[postgis-users] referencing GEOMETRY object values in libpq?
David Blasby
dblasby at refractions.net
Mon Jun 14 12:40:57 PDT 2004
Paul Ramsey wrote:
> Yes, a better way would be to read the "Well Known Binary", much easier
> to transform than the text form. You can get the binary forms by
> declaring a binary cursor and pulling the data that way. There is some
> example code for this in the examples/wkb_reader directory.
Its *way* easier to use the normal SQL queries. You'll get back
something like this:
test2=# select asbinary('POINT(123 456)'::geometry);
asbinary
--------------------------------------------
01010000000000000000C05E400000000000807C40
You'll need to write a little function that takes a string like 'E4' and
returns a char with the value 228 in it (this is really easy). You'll
use this to convert the above string of 42 bytes to an array of chars
(length 21) - thats your WKB.
To go from WKB back to postgis, you just write a function that take a
number like 228 and converts it to a little 'E4' string (also really
easy). Use GeometryFromWKB() in the database.
The down side of this is three fold:
1. You're transferring twice the data - for the above example, 42
characters (when you only really need to send 21).

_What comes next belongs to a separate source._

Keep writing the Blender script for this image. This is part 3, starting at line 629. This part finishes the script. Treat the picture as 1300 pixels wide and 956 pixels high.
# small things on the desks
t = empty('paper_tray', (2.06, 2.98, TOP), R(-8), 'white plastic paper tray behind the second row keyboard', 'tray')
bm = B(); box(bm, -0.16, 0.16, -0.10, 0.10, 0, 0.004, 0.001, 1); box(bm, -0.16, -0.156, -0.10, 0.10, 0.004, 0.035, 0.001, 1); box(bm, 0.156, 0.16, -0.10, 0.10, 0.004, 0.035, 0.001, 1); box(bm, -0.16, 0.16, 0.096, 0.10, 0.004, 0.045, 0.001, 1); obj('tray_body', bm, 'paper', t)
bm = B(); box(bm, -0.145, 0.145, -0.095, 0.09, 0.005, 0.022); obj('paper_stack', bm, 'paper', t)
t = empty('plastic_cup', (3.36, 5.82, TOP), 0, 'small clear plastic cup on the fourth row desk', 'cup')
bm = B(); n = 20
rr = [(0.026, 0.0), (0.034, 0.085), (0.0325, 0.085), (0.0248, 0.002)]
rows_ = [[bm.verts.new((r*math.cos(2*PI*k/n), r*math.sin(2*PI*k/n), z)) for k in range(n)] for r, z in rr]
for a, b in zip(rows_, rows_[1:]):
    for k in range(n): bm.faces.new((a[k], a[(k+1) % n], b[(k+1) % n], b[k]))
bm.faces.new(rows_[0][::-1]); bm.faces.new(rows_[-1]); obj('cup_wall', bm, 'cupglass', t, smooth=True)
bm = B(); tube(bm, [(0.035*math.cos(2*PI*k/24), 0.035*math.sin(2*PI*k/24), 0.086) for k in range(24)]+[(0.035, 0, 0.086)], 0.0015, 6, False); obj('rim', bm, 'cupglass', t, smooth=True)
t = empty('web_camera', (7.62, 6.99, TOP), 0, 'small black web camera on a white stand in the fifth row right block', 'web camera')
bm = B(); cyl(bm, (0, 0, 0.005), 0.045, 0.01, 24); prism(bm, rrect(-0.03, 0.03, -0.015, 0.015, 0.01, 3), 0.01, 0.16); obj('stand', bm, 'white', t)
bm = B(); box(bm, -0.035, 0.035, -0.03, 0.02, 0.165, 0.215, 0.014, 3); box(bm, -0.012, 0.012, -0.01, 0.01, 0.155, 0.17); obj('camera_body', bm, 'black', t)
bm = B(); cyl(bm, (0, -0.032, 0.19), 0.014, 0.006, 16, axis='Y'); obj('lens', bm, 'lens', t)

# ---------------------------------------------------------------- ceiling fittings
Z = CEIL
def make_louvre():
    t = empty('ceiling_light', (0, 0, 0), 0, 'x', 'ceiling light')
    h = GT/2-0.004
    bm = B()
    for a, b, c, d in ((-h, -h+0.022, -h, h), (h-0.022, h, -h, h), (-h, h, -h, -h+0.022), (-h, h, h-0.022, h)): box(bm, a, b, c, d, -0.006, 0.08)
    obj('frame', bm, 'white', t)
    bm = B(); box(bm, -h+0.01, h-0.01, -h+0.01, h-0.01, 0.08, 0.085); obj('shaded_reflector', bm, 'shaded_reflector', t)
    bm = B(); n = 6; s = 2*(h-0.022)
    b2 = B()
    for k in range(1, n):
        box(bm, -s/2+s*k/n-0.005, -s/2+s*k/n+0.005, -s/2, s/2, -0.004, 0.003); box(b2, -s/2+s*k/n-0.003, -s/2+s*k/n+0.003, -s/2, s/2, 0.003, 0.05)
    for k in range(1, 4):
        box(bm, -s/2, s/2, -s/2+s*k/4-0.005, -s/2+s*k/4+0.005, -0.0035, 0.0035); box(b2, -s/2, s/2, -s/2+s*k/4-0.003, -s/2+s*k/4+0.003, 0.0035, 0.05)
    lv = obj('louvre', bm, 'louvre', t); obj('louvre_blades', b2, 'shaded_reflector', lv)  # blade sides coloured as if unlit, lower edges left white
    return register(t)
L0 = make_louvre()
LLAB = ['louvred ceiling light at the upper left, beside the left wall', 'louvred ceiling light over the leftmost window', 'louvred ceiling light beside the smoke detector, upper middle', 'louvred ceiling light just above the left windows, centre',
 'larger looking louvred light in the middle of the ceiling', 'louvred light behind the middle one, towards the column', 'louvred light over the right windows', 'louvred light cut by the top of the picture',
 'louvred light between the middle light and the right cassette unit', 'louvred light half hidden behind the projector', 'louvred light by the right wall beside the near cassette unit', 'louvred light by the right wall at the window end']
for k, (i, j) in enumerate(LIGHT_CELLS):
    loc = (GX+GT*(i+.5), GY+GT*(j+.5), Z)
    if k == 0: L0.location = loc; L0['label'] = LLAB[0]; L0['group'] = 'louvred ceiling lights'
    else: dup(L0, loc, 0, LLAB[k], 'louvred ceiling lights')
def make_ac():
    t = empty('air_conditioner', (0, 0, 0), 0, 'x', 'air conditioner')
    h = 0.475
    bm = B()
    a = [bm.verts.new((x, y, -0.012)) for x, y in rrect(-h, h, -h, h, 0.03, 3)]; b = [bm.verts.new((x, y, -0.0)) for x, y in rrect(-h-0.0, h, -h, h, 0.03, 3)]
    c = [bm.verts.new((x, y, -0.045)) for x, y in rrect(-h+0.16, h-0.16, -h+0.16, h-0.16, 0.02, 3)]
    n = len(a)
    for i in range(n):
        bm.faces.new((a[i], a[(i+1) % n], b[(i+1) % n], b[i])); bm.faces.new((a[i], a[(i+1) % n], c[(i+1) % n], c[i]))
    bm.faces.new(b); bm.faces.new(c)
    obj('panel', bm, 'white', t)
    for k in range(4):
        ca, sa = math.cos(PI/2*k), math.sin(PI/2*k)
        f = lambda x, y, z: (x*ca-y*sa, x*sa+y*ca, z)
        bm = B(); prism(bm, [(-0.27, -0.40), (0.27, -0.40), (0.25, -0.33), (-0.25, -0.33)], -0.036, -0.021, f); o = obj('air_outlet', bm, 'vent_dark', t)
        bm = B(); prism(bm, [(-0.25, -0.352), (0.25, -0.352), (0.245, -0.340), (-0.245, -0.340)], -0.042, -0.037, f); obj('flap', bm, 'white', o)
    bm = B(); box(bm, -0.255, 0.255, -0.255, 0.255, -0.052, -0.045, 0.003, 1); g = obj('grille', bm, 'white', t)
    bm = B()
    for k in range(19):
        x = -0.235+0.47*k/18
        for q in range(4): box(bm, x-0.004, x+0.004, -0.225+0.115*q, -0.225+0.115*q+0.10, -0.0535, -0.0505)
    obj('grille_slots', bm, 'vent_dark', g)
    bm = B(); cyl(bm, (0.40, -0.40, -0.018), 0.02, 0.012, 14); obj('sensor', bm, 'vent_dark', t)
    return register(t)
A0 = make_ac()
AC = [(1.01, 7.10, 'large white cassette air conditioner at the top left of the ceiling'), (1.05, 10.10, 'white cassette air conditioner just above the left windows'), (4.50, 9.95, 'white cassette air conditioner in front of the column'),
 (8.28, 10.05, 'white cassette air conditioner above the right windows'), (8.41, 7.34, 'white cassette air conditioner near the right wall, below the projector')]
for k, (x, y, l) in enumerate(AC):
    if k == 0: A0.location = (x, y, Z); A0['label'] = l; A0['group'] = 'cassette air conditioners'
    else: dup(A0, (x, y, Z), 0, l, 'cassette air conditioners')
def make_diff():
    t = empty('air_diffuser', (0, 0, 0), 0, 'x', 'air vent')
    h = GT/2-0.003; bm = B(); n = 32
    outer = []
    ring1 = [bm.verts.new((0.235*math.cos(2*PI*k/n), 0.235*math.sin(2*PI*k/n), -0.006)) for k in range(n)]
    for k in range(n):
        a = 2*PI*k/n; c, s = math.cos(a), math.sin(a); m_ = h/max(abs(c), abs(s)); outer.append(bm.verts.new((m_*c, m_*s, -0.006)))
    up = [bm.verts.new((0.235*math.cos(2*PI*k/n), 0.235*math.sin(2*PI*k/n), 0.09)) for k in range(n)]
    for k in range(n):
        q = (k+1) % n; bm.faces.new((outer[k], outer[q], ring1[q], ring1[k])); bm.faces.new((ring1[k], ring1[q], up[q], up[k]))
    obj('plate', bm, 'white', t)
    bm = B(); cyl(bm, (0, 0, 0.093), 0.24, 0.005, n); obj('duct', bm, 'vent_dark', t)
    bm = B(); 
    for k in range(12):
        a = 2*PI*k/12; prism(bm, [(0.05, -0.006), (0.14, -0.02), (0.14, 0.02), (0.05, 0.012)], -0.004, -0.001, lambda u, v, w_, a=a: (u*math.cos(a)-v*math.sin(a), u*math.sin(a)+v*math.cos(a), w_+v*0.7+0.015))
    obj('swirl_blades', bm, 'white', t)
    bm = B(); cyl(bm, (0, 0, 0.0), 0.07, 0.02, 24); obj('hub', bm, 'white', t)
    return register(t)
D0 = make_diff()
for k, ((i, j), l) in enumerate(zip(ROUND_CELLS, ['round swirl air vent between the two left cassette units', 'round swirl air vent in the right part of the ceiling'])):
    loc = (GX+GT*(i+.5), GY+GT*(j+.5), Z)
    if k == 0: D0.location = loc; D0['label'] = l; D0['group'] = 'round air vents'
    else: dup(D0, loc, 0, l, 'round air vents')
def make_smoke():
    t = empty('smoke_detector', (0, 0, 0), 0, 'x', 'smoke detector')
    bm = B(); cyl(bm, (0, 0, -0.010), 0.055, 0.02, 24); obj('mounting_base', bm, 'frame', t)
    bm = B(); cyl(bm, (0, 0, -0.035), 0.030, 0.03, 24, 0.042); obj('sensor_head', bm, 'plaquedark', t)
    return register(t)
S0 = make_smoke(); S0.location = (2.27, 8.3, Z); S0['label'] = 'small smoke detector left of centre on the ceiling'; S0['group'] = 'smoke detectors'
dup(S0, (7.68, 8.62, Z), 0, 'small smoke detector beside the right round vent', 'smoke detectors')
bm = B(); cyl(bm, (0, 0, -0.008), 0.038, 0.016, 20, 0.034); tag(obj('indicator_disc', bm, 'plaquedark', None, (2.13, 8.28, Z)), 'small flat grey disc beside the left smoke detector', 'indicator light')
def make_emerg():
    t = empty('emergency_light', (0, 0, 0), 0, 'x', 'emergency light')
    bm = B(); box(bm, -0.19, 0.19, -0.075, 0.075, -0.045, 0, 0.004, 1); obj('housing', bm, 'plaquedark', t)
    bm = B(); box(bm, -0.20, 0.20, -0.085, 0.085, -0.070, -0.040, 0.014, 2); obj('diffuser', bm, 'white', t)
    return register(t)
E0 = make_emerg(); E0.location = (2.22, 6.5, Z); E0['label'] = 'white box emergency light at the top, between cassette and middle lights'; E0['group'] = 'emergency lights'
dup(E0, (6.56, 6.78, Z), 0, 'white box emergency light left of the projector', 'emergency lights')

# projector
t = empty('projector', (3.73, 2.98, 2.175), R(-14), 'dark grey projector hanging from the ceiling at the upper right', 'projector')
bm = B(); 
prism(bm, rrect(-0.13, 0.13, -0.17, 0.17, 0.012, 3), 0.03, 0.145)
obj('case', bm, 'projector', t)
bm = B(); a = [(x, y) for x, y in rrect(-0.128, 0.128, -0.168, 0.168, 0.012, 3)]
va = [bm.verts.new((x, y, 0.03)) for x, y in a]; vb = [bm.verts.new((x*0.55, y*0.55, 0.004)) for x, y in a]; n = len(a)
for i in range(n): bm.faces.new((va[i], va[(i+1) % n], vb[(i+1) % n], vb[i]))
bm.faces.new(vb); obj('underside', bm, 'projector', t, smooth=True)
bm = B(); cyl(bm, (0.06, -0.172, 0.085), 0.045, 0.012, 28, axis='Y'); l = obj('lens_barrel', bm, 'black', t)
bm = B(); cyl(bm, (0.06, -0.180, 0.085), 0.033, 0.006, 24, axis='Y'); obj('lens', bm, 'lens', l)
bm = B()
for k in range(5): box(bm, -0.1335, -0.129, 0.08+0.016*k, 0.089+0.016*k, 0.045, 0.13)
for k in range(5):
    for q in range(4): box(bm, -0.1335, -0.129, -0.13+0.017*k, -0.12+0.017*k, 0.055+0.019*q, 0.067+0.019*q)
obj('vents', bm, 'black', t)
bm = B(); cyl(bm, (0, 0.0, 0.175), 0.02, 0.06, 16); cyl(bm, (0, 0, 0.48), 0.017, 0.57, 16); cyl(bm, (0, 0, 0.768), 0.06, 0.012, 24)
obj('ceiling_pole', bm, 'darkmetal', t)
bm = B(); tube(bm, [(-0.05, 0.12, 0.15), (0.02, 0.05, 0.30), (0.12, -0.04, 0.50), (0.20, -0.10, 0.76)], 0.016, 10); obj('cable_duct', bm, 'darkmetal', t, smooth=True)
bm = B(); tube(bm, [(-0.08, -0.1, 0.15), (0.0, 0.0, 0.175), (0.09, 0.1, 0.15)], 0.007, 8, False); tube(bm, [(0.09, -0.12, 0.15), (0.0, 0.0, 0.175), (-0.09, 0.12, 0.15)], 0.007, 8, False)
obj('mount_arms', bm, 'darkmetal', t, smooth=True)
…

2. There's a little bit of extra processing required (the conversion)
3. During the conversion process, you'll have the text version and
binary version in memory at the same time. For VERY VERY VERY large
geometries, this might be a problem.
The advantage is that its really really simple to do. If you actually
use BINARY cursors, you'll have to deal with a much much more complex
application because your ENTIRE query will be coming back in binary (not
just the geometry). This is a very big pain the butt! Trust me, you
dont want to go there.
So, unless you're really looking for performance with large geometries,
you'll find the "naive" way much easier. The nice part is you can write
your application the "naive" way, then easily convert it to the hard way
if you find its too slow.
WKB is defined in the OGC SF SQL spec, and is easy to machine parse.